What is asked
Extract exactly those lines that lie between the start of the material and the line with "COL = S.collection", including both boundary lines and no others.

______________________________

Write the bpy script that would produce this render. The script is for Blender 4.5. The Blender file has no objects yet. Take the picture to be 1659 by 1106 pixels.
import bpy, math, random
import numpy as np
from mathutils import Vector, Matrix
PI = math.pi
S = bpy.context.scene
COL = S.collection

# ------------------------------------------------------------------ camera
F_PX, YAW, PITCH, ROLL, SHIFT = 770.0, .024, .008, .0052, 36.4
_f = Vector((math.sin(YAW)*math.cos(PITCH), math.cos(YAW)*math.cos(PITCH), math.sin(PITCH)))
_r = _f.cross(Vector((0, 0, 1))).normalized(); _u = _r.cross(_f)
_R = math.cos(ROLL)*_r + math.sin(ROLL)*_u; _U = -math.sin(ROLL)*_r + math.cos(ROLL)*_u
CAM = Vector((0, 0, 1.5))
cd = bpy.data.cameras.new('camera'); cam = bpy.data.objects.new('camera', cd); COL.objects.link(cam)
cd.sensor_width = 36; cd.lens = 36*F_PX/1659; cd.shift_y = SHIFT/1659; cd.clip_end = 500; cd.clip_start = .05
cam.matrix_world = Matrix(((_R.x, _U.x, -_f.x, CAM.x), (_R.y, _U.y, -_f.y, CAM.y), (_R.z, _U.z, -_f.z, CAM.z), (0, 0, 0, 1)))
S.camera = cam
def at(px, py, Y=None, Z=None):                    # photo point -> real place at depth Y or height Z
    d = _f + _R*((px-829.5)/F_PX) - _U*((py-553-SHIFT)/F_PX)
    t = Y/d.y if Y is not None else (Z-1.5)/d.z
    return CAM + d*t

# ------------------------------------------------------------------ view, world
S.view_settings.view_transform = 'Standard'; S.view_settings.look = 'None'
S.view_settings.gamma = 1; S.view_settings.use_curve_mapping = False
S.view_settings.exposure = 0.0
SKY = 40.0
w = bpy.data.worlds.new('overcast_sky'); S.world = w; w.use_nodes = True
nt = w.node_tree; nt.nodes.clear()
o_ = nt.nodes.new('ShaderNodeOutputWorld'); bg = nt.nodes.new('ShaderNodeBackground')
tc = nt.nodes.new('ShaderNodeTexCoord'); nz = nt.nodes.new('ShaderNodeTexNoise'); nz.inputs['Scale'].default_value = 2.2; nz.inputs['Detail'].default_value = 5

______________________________

The answer
Write the bpy script that would produce this render. The script is for Blender 4.5. The Blender file has no objects yet. Take the picture to be 1659 by 1106 pixels.
import bpy, math, random
import numpy as np
from mathutils import Vector, Matrix
PI = math.pi
S = bpy.context.scene
COL = S.collection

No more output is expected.